Os fiéis presentes na praça de São Pedro vibraram com o anúncio feito pelo cardeal Mendez Medina. Mas será que a alegria sentida na praça foi compartilhada ao redor do mundo? A simpatia, como se sabe, nunca foi o forte do cardeal Ratzinger. Ao contrário, sua atuação à frente da Congregação para a Propagação da Fé (o antigo Santo Ofício, organismo famoso por causa da inquisição acontecida na idade média) sempre causou polêmica e ressentimento. Sua figura sempre inspirou respeito, cautela e desconfiança.
Mas muita coisa mudou. Ratzinger virou papa. Em lugar do decano dos cardeais, o mundo terá que conviver com o herdeiro d difícil tarefa de suceder João Paulo II, o papa peregrino, que conquistou carinho e reverência em todos os cantos do planeta. O que terá passado na cabeça do cardeal alemão no momento em que sua eleição foi confirmada no conclave?
Difícil responder. Acredito que, de certo modo, a vida de Ratzinger, anterior à sua eleição, terá que desaparecer. Como cardeal de influência na Cúria, ele tomou atitudes e fez afiramações que irritaram diversos grupos de católicos, de cristãos ecumênicos, de não cristãos, de feministas, de ativistas das minorias sexuais e assim por diante. Como cardeal ele podia comprar várias brigas. Talvez isto fizesse parte das atribuições do cargo que exercia.
Contudo a coisa mudou. Agora ele é o papa, o pai do povo católico. Uma coisa é brigar com metade dos católicos. Outra é ser artífice da unidade deste grande povo. Se antes, Ratzinger podia esbravejar contra o mundo contemporâneo, Bento XVI não pode separar o rebanho.
Parece que ele entendeu isto. Tanto é que, em seus pronunciamentos, tem defendido a maior aproximação dos católicos com os demais cristãos; também frisou a importância do trabalho dos teólogos. Na cerimônia de sua entronização, o novo pontífice falou de como é importante o diálogo com as grandes religiões e, no último primeiro de maio defendeu a inserção dos jovens no mercado de trabalho. Enfim, o papa assumiu posições que poucas pessoas imaginariam sair da boca de Ratzinger. O que mudou afinal?

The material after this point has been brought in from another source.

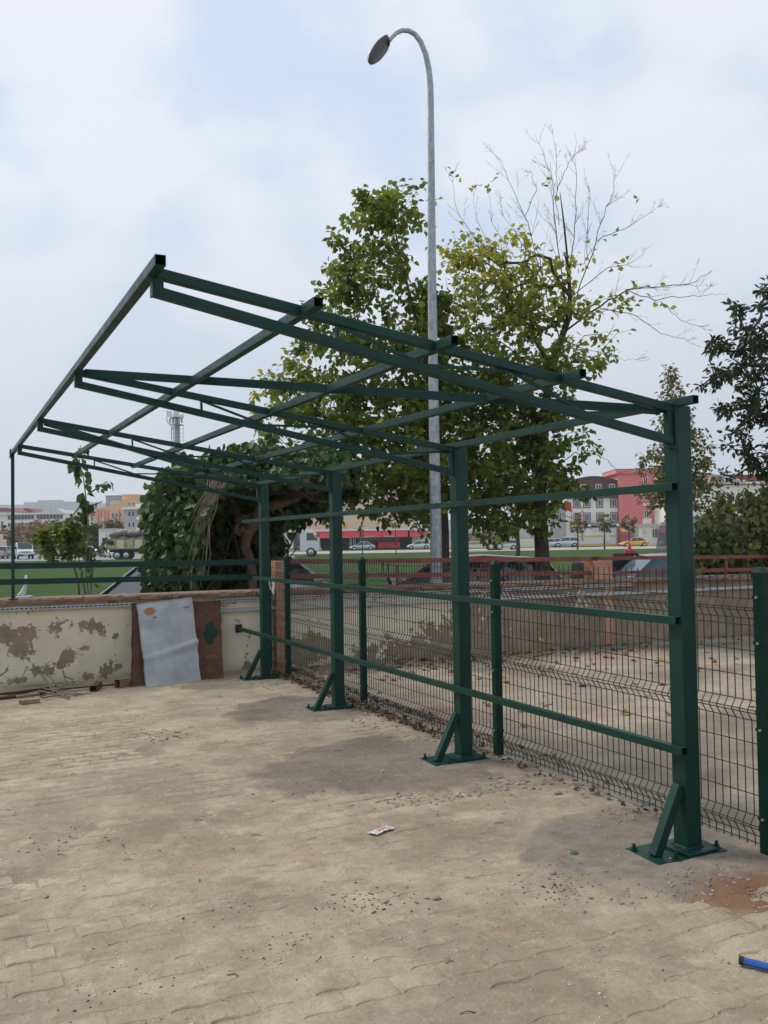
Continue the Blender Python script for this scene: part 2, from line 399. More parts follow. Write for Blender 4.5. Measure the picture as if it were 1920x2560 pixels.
def npmesh(name, V, F, mats, parent=None, smooth=False, attrs=None, kind=None, mi=None):
    """V (n,3), F (m,k) with k 3 or 4"""
    me = bpy.data.meshes.new(name); nv, nf, k = len(V), len(F), F.shape[1]
    me.vertices.add(nv); me.vertices.foreach_set('co', np.ascontiguousarray(V, dtype=np.float32).ravel())
    me.loops.add(nf*k); me.loops.foreach_set('vertex_index', np.ascontiguousarray(F, dtype=np.int32).ravel())
    me.polygons.add(nf); me.polygons.foreach_set('loop_start', np.arange(0, nf*k, k, dtype=np.int32))
    try: me.polygons.foreach_set('loop_total', np.full(nf, k, dtype=np.int32))
    except Exception: pass
    for m in (mats if isinstance(mats, (list, tuple)) else [mats]): me.materials.append(m)
    if mi is not None: me.polygons.foreach_set('material_index', mi.astype(np.int32))
    if smooth: me.polygons.foreach_set('use_smooth', np.ones(nf, dtype=bool))
    me.update(calc_edges=True)
    for a, val in (attrs or {}).items():
        at_ = me.attributes.new(a, 'FLOAT', 'POINT'); at_.data.foreach_set('value', np.ascontiguousarray(val, dtype=np.float32))
    o = bpy.data.objects.new(name, me); COL.objects.link(o)
    if parent: o.parent = parent
    if kind: o['kind'] = kind
    return o
def text(name, body, size, m, parent, loc, rot, depth=.01, sx=1.0):
    cu = bpy.data.curves.new('t', 'FONT'); cu.body = body; cu.size = size; cu.align_x = 'CENTER'; cu.align_y = 'CENTER'; cu.extrude = depth; cu.resolution_u = 2
    t = bpy.data.objects.new('t', cu); COL.objects.link(t); dg = bpy.context.evaluated_depsgraph_get()
    me = bpy.data.meshes.new_from_object(t.evaluated_get(dg)); bpy.data.objects.remove(t)
    me.materials.clear(); me.materials.append(m)
    o = bpy.data.objects.new(name, me); COL.objects.link(o); o.parent = parent; o.location = loc; o.rotation_euler = rot; o.scale = (sx, 1, 1)
    return o
def copychild(src, parent, loc=None, rot=None, sc=None):
    c = src.copy(); COL.objects.link(c); c.parent = parent
    if loc is not None: c.location = loc
    if rot is not None: c.rotation_euler = rot
    if sc is not None: c.scale = sc
    return c

# ================================================================== SETTING: ground
# one big sheet to the horizon on the street side (starts behind the wall)
terr = MB()
terr.quad([(-6000, wy(-30)+3.2, GZ-.05), (6000, wy(-30)+3.2, GZ-.05), (6000, 7000, GZ-.05), (-6000, 7000, GZ-.05)])
terrain = struct(terr.build('terrain', mat('dry_earth', (.2, .19, .13), .95, var=.2, vscale=.05)))
def sheet(name, pts, z, m):
    q = MB(); q.quad([(p[0], p[1], z) for p in pts]); return struct(q.build(name, m))
# asphalt parking strip right behind the wall
def wl(x, off): return np.array([x, wy(x)+off])
q = MB(); q.quad([(*wl(-14, .2), -.03), (*wl(40, .2), -.03), (*wl(40, 13), GZ-.02), (*wl(-14, 13), GZ-.02)]); struct(q.build('parking_strip', M_ASPH))
def near(px, dep):                            # a spot on the sloping strip behind the wall
    p = lat(px, dep); off = p[1]-wy(p[0]); p[2] = -.03+(GZ+.01)*min(1, max(0, (off-.2)/12.8)); return p
def far(px, dep): return lat(px, dep)[:2]
sheet('lawn', [far(-900, 26), far(3000, 26), far(3000, 116), far(1400, 116), far(700, 116), far(300, 98), far(-900, 96)], GZ, M_GRASS)
sheet('parking_lot', [far(-900, 96), far(300, 98), far(700, 116), far(520, 260), far(-900, 260)], GZ+.004, M_ASPH)
sheet('street', [far(700, 116), far(1400, 116), far(3000, 116), far(3000, 142), far(660, 142)], GZ+.008, M_ROAD)
sheet('verge', [far(660, 142), far(1500, 142), far(1500, 152), far(640, 152)], GZ+.012, M_GRASS)

# --- yard: paving blocks half buried in dust
FX = 3.71                                    # line of the mesh fence
def dustlevel(x, y):
    h = (fbm(x, y, 11, .9, 5)-.5)*.013 + (fbm(x, y, 31, 6, 4)-.5)*.009 + (fbm(x, y, 33, 26, 3)-.5)*.005 - .0010
    return np.clip(h, -.0042, .02)
def patchmask(x, y):
    """trampled grey mortar area round the second post and the far posts"""
    n = (fbm(x, y, 51, 1.8, 6)-.5)
    m = 0
    for cx, cy, rx, ry in ((2.78, 5.58, .80, .74), (3.15, 3.38, .56, .50), (3.0, 7.9, .52, .58), (3.0, 9.6, .6, .40)):
        m = np.maximum(m, 1.2-np.sqrt(((x-cx)/rx)**2+((y-cy)/ry)**2)+n*.9+(fbm(x, y, 53, 8, 4)-.5)*.35)
    return np.clip(m*7.0, 0, 1)
PADS = ((3.22, 3.45, .50, .55, 1.0), (3.28, 5.58, .36, .34, .9), (3.2, 7.85, .4, .4, .9), (3.1, 9.85, .5, .3, 1.0), (2.72, 3.62, .18, .10, .9))
def mortar(x, y):
    n = (fbm(x, y, 101, 2.4, 5)-.5); m = np.zeros_like(x)
    for cx, cy, rx, ry, a in PADS:
        m = np.maximum(m, (1.05-np.sqrt(((x-cx)/rx)**2+((y-cy)/ry)**2)+n*1.0)*a)
    pm = patchmask(x, y); lip = np.clip(1-np.abs(pm-.35)*3.2, 0, 1)*np.clip(fbm(x, y, 111, 3.5, 4)*2.4-.8, 0, 1)
    return np.clip(np.maximum(m*7, lip), 0, 1)
def stains(x, y):
    pm = patchmask(x, y)
    d = pm*(.25+.9*fbm(x, y, 71, 2.6, 5))*.68*np.where(y < 4.3, .45, 1)
    for cx, cy, rx, ry, a in ((1.15, 6.9, .55, .28, .55), (.35, 4.6, .5, .35, .45), (.75, 5.2, .5, .3, .35), (1.4, 5.0, .45, .22, .35), (1.2, 3.9, .35, .2, .22)):
        q = 1-np.sqrt(((x-cx)/rx)**2+((y-cy)/ry)**2)+(fbm(x, y, 77, 3.5, 4)-.5)*1.6
        d = np.maximum(d, np.clip(q, 0, 1)*a)
    r = np.clip(1.2-np.sqrt(((x-3.34)/.38)**2+((y-2.74)/.27)**2)+(fbm(x, y, 81, 3, 4)-.5)*1.2, 0, 1)**.7*.95
    red = 0
    for cx, cy, rx, ry in ((1.08, 4.35, .16, .06), (1.75, 4.2, .2, .12), (.93, 3.62, .05, .02), (2.15, 4.05, .14, .09), (2.0, 3.05, .12, .08), (2.95, 4.6, .16, .12)):
        red = np.maximum(red, np.clip((1.15-np.sqrt(((x-cx)/rx)**2+((y-cy)/ry)**2)+(fbm(x, y, 91, 6, 3)-.5))*1.5, 0, 1)*.33)
    return np.clip(d, 0, .8), r, red+np.zeros_like(x)
def gridsheet(name, xs, ys, zf, m, attrs=True, parent=None, kind=None):
    X, Y = np.meshgrid(xs, ys); X = X.ravel(); Y = Y.ravel(); Z = zf(X, Y); nx, ny = len(xs), len(ys)
    i = (np.arange(ny-1)[:, None]*nx+np.arange(nx-1)[None]).ravel(); F = np.stack([i, i+1, i+nx+1, i+nx], 1)
    A = {}
    if attrs: A = dict(zip(('stain_dark', 'stain_rust', 'stain_red'), stains(X, Y))); A['mortar'] = mortar(X, Y)*.8
    return npmesh(name, np.stack([X, Y, Z], 1), F, m, parent, True, A, kind)
def grade(a, b, s0, s1):
    out = [a]; 
    while out[-1] < b: out.append(out[-1]+s0+(s1-s0)*((out[-1]-a)/(b-a)))
    return np.array(out)
def yardz(x, y):
    z = dustlevel(x, y)
    pm = patchmask(x, y)
    z = z*(1-pm)+pm*(.009+(fbm(x, y, 61, 5, 5)-.5)*.028+(fbm(x, y, 67, 22, 3)-.5)*.014)
    mo = mortar(x, y); return z*(1-mo)+mo*(.011+(fbm(x, y, 69, 11, 4)-.5)*.010)
xs = np.arange(-1.4, FX+.06, .0165); ys = grade(1.5, 10.95, .012, .028)
yard = struct(gridsheet('yard_ground', xs, ys, yardz, M_DIRT))
# dusty ground outside the detailed area, left and behind the camera
side = MB()
side.quad([(-14, -6, -.012), (14, -6, -.012), (14, 1.52, -.012), (-14, 1.52, -.012)])
side.quad([(-14, 1.52, -.012), (-1.38, 1.52, -.012), (-1.38, wy(-1.38), -.012), (-14, wy(-14), -.012)])
struct(side.build('outer_yard', M_DIRT))
# paving blocks with waved long edges: 300 nearest singly, the rest joined
PDX, PDY = .190, .126
def blockverts(gap=.0035, ch=.007):
    am = .009; ol = []
    xs_ = [-.5, -.36, -.14, .14, .36, .5]; wv = [0, 1, 1, -1, -1, 0]
    for x, w_ in zip(xs_, wv): ol.append((x*PDX, -PDY/2+am*w_))
    for x, w_ in list(zip(xs_, wv))[::-1]: ol.append((x*PDX, PDY/2+am*w_))
    n = len(ol); v = []
    for z, s_ in ((-.035, gap), (-ch*.8, gap), (0, gap+ch)):
        for x, y in ol: v.append((x*(1-2*s_/PDX), y*(1-2*s_/PDY), z))
    f = []
    for a in (0, n):
        for k in range(n): f.append((a+k, a+(k+1) % n, a+n+(k+1) % n, a+n+k))
    for k in range(n//2-1): f.append((2*n+k, 2*n+k+1, 2*n+n-2-k, 2*n+n-1-k))
    return v, f
bv, bf = blockverts(); NB = len(bv)
slots = []
row = 0; y = 1.6
while y < 10.8:
    x = -1.3+(row % 2)*PDX/2
    while x < FX-.05:
        if y+.05 < wy(x)-.05: slots.append((x, y))
        x += PDX
    y += PDY; row += 1
slots = np.array(slots)
pmv = patchmask(slots[:, 0], slots[:, 1])
slots = slots[pmv < .95]
vis = []
for x, y in slots:
    d = np.array([x, y, 0])-EYE; z = d@FW; u = CW/2+FPX*(d@RT)/z; v = CH/2-FPX*(d@UP)/z
    vis.append((z if (-60 < u < CW+60 and v < CH+90) else 99+z))
order = np.argsort(vis)
bm_ = bpy.data.meshes.new('paver'); bm_.from_pydata(bv, [], bf); bm_.materials.append(M_PAVER)
rest_v = []; rest_f = []
bva = np.array(bv)
for rank, i in enumerate(order):
    x, y = slots[i]; rr = np.random.default_rng(int(x*1000+y*77777) & 0xffffff)
    z = rr.normal(0, .0016); rz = rr.normal(0, .014); tx, ty = rr.normal(0, .009, 2)
    if rank < 300:
        o = bpy.data.objects.new('paver', bm_); COL.objects.link(o); o.parent = yard
        o.location = (x+rr.normal(0, .0015), y+rr.normal(0, .0015), z); o.rotation_euler = (tx, ty, rz)
    elif vis[i] < 99:
        Mx = np.array(Matrix.Rotation(rz, 3, 'Z') @ Matrix.Rotation(tx, 3, 'X') @ Matrix.Rotation(ty, 3, 'Y'))
        b = len(rest_v)*NB; rest_v.append(bva@Mx.T+np.array([x, y, z])); rest_f.append(np.array(bf)+b)
npmesh('pavers', np.concatenate(rest_v), np.concatenate(rest_f), M_PAVER, yard, kind='stuff', attrs=dict(tone=np.repeat(np.random.default_rng(6).random(len(rest_v)), NB)))

M_MORT = mat('trowelled_mortar', (.26, .23, .19), .92, var=.2, vscale=6, bump=.6, bscale=50, spec=.2, dirt=(.20, .17, .14), dscale=3, damt=.7)

# court beyond the fence
def courtz(x, y): return (fbm(x, y, 21, .7, 4)-.5)*.012-.004
def court_attr(x, y):
    d = np.clip((fbm(x, y, 23, .8, 5)-.52)*3, 0, .5); red = np.clip((fbm(x, y, 29, .6, 4)-.60)*5, 0, .25)*(np.abs(y-6) < 3.5)
    return d, x*0, red
xs = np.arange(FX+.05, 15.2, .06); ys = np.arange(1.0, 11, .06)
X, Y = np.meshgrid(xs, ys); nx, ny = len(xs), len(ys); X = X.ravel(); Y = Y.ravel()
i = (np.arange(ny-1)[:, None]*nx+np.arange(nx-1)[None]).ravel(); F = np.stack([i, i+1, i+nx+1, i+nx], 1)
court = struct(npmesh('court_ground', np.stack([X, Y, courtz(X, Y)], 1), F, M_COURT, None, True, dict(zip(('stain_dark', 'stain_rust', 'stain_red'), court_attr(X, Y)))))
curb = MB(); 
for k in range(24):
    y0 = 1.2+k*.40
    curb.box((FX+.03, y0+.195, -.03+RNG.normal(0, .003)), (.12, .385, .08), rz=RNG.normal(0, .01))
curb.build('kerb_stones', M_MORT, yard, bevel=.008, kind='stuff')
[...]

Antes de tentar responder, me permito fazer uma comparação banal. Considerando o item carisma, João Paulo II era uma pessoa inconteste. Assim também é o presidente Lula. Porém o mesmo não se pode dizer de Ratzinger e de José Dirceu. Os dois últimos são homens de gabinete, das conversas reservadas, do uso da articulação política como arte, etc; que não se sentem bem quando estão no meio da multidão. No caso de Dirceu, com exceção do mandato para deputado federal, ele nunca foi o tipo de político que cativa o eleitorado.
Creio que já deu para perceber aonde quero chegar com a explanação do parágrafo anterior. Imagine se Lula, por algum motivo, tivesse que abandonar o posto de estrela maior do Partido dos trabalhadores (PT) e fosse substituído por José Dirceu. Será que este daria conta do recado? Será que a massa petista daria para ele a consideração dispensada ao líder metalúrgico? Sinceramente, duvido que ele seria vitorioso na missão.
É mais ou menos dessa forma que me parece que foi pintado o quadro da sucessão papal. Será que o sucessor alemão conseguirá dar continuidade á obra do seu antecessor? Ou será que sucumbirá ao carisma de Woytila? Difícil saber. Só o tempo dirá!
Como sou católico, vou rezar para que o pontificado de Ratzinger seja conhecido como um marco positivo na história da igreja católica em sua relação com a catolicidade, com as igrejas cristãs, com as grandes religiões e com as situações vindas do mundo contemporâneo. É verdade que a atuação anterior do atual papa não serve como estímulo para este tipo de pensamento. mas não se pode ficar olhando toda hora para o passado e, além disto, a esperança é uma característica tipicamente cristã.